クルーズ客船「ぱしふぃっくびいなす」(約2.6万トン)を運航する日本クルーズ客船は、2023年1月に客船事業を終了すると発表した。12月27日~2023年1月4日の日程で沖縄や奄美を巡る「びいなすニューイヤークルーズ」が最終運航となる。その後、同社は解散手続きに入る。 ※画像は日本クルーズ客船のホームページより

日本クルーズ客船は、トラベルボイスの取材に対して事業を終了する理由を「コロナ禍の影響による厳しい事業環境」と説明。コロナ禍で2020年2月に運休後、2022年3月までの本格再開までの2年間はほぼ運休となり、売り上げが立たなかった。具体的には、2021年夏季にいったん運航を再開したものの、感染状況を踏まえて運休となり、本格再開までの2年間で運航できたのは、わずか計8コース(19泊分)だった。

また、2022年3月の本格再開後も、感染対策で乗客数の制限を余儀なくされた。集客状況もコロナ以前の半分以下で、需要回復は厳しかった。日本のクルーズ客船はシニア層の顧客の強い需要に支えられていたが、コロナ禍においては「雰囲気からすると、コロナが収束するまで我慢しようというお客様が多い印象。慎重でまじめな方が多かったのでは」(同社広報担当)という。

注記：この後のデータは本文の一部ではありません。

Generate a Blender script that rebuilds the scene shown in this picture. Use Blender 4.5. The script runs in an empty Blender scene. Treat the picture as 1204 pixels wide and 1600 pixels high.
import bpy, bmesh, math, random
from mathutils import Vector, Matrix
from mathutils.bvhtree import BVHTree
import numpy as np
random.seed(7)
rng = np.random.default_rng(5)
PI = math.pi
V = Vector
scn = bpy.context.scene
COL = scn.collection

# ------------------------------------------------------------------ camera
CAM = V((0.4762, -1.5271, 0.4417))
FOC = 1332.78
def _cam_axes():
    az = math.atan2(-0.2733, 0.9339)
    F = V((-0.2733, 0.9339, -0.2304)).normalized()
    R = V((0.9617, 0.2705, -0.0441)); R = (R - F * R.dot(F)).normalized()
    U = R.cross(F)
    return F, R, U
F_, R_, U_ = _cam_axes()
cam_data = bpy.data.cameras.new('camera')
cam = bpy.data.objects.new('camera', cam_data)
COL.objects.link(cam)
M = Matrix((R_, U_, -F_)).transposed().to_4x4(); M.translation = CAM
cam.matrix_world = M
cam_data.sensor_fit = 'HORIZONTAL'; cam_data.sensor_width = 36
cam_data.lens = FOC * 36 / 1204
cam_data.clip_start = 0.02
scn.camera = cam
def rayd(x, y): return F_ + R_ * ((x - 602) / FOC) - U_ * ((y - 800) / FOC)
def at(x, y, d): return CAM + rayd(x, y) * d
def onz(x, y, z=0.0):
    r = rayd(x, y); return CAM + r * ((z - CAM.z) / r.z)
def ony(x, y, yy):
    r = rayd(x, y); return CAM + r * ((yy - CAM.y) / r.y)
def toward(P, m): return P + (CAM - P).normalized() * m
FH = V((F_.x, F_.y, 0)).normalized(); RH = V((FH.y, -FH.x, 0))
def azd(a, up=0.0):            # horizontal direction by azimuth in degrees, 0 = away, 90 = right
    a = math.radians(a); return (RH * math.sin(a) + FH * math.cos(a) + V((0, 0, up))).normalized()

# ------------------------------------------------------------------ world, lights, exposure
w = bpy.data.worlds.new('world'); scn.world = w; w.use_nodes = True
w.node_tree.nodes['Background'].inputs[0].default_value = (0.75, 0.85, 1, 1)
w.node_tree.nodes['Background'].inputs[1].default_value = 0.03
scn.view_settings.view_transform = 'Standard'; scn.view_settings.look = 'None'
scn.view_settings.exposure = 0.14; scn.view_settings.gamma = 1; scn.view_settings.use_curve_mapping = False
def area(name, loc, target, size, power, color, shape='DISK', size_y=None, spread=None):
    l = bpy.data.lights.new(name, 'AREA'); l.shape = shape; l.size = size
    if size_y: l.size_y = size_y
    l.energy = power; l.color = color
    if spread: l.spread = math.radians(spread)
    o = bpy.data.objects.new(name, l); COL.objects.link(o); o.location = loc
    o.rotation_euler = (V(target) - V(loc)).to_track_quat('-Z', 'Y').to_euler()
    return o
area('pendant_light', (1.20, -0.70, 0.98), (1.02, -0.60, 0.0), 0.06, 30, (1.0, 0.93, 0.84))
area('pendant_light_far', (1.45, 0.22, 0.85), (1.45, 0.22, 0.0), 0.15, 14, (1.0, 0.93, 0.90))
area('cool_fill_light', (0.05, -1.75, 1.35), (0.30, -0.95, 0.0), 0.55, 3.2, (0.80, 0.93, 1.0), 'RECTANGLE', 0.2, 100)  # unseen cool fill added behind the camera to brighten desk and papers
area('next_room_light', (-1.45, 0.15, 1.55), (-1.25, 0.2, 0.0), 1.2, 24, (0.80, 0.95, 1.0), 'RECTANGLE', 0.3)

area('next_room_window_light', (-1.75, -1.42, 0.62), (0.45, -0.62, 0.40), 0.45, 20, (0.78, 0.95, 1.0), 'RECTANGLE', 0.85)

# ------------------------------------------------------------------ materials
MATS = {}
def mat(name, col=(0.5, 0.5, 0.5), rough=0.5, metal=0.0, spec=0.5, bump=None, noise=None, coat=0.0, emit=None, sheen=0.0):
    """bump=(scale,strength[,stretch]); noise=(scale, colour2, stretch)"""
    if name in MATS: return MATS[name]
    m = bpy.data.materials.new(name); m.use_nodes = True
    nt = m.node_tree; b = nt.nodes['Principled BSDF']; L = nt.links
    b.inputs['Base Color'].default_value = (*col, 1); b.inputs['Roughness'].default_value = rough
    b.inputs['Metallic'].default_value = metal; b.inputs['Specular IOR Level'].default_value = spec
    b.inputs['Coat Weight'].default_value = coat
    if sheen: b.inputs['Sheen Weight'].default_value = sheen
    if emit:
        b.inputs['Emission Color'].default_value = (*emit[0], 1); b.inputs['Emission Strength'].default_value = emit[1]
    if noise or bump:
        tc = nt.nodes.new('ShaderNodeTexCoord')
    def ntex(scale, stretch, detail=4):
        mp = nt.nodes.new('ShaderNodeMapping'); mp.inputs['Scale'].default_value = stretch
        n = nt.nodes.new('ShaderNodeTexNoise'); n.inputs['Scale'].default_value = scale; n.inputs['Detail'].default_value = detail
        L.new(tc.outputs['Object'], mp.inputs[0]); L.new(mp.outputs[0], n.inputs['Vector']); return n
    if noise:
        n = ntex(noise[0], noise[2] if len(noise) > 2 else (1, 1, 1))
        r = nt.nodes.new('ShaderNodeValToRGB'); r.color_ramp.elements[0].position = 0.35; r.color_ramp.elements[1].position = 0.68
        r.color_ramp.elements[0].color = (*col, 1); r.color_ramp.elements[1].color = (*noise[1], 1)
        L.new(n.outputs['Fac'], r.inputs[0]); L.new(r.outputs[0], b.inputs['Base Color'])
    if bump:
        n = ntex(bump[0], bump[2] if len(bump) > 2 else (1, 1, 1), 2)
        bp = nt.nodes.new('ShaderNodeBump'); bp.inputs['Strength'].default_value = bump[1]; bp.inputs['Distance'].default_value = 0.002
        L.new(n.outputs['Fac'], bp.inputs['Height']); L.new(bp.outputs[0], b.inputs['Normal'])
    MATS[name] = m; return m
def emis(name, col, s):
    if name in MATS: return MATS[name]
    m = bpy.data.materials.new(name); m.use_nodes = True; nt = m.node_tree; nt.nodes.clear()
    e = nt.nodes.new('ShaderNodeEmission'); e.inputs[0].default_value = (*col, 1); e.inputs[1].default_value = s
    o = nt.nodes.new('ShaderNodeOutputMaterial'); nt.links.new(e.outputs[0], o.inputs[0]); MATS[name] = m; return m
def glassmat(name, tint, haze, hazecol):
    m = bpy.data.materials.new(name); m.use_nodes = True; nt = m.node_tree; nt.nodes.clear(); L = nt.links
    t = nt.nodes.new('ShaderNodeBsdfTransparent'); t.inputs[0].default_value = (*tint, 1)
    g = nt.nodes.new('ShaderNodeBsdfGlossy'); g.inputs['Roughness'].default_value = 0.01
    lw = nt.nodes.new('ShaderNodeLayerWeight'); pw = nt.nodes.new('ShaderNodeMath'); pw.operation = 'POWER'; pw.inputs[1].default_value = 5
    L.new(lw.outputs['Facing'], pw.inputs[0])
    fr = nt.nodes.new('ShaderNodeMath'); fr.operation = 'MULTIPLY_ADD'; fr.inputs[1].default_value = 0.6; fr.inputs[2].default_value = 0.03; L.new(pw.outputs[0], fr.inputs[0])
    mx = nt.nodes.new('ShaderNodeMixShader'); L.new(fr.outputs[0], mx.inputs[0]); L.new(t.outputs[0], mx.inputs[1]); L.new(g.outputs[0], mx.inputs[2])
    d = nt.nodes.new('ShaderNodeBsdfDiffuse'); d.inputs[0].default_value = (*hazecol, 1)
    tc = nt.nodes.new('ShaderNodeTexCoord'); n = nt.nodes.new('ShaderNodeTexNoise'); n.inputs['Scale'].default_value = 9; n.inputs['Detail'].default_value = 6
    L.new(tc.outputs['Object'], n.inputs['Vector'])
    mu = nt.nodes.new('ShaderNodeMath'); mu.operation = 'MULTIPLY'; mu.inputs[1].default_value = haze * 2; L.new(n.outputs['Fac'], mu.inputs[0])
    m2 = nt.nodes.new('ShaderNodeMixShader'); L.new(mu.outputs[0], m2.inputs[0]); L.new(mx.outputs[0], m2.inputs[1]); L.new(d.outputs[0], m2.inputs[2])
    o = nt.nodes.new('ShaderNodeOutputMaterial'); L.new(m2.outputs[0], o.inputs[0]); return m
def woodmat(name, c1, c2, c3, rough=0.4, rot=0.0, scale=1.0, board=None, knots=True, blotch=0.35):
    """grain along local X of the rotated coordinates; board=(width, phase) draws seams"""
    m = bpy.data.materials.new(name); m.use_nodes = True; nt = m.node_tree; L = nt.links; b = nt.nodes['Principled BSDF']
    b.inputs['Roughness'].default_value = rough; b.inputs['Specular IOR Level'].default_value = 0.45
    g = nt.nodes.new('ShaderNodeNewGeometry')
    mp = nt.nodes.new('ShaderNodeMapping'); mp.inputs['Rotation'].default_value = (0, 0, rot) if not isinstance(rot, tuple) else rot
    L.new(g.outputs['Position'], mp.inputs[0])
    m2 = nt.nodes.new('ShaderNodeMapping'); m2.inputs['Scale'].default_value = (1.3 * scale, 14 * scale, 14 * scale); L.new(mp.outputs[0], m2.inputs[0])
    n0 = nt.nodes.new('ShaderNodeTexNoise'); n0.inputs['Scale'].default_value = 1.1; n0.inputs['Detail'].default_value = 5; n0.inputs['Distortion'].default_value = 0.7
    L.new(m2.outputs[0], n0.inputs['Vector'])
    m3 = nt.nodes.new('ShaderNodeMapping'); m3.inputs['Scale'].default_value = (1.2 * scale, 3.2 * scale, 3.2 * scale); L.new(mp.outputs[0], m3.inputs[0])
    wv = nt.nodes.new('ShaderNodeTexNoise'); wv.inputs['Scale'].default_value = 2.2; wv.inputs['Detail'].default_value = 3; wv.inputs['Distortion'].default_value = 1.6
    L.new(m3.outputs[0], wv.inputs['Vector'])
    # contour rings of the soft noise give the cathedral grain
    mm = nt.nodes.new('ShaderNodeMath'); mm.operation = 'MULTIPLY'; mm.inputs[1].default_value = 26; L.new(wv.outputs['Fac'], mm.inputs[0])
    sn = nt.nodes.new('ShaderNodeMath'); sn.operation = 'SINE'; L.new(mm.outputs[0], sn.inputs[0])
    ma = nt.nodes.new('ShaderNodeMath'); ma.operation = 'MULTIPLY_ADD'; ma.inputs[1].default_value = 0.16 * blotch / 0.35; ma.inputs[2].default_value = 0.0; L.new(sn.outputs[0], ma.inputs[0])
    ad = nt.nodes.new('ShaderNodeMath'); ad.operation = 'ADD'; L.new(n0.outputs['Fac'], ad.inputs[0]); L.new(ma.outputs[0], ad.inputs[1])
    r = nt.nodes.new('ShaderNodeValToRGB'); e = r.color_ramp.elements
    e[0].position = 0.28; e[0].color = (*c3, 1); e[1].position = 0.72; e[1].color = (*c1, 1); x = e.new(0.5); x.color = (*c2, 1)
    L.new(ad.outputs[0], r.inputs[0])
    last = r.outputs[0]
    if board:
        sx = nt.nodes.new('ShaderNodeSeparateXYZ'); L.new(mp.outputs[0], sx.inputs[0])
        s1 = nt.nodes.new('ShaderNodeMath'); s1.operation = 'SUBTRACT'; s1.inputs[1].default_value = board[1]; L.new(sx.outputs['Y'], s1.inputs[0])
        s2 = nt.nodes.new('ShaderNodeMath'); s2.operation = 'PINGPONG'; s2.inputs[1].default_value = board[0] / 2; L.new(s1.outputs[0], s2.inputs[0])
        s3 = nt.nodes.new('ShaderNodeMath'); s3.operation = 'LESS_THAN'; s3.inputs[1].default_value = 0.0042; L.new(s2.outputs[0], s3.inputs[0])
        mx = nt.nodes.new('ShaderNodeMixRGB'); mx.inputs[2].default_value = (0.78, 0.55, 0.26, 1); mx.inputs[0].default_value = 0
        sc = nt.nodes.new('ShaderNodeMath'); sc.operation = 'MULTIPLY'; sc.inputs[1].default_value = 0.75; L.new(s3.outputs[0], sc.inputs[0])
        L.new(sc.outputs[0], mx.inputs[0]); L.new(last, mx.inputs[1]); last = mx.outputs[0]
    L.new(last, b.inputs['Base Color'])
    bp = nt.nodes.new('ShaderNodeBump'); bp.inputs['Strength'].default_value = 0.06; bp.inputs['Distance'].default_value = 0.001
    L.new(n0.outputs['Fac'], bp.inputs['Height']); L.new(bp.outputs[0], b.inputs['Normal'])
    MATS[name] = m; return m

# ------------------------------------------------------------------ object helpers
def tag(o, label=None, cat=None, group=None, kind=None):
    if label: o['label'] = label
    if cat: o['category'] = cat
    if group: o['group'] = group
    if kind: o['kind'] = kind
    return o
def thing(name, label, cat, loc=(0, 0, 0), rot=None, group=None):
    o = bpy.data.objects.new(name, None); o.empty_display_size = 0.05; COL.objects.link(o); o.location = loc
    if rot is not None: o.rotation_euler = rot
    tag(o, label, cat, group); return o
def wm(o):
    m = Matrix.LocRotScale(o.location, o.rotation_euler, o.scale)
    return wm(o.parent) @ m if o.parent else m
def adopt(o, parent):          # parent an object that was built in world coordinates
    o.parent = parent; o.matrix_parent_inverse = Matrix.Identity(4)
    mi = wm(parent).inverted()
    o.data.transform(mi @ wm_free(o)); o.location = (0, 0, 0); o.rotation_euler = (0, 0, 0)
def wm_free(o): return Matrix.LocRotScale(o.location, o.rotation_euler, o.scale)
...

「ぱしふぃっくびいなす」は最終クルーズの運航後、ドックに入る。その後は以前から、クルーズスケジュールを出していなかった。

日本クルーズ客船は、新日本海フェリー等のSHKグループが1989年4月に設立。1990年にクルーズ客船「おりえんとびいなす」を就航し、1998年に「ぱしふぃっくびいなす」を就航したが、2001年10月以降は「ぱしふぃっくびいなす」のみで運航していた。

同社の事業終了後は、日本企業で外航クルーズ(日本から海外へ行く国際クルーズ)を運航する客船会社は、郵船クルーズ(飛鳥II:総トン数・約5万トン)と商船三井客船(にっぽん丸:総トン数・約2.2万トン)の2社・2船のみとなる。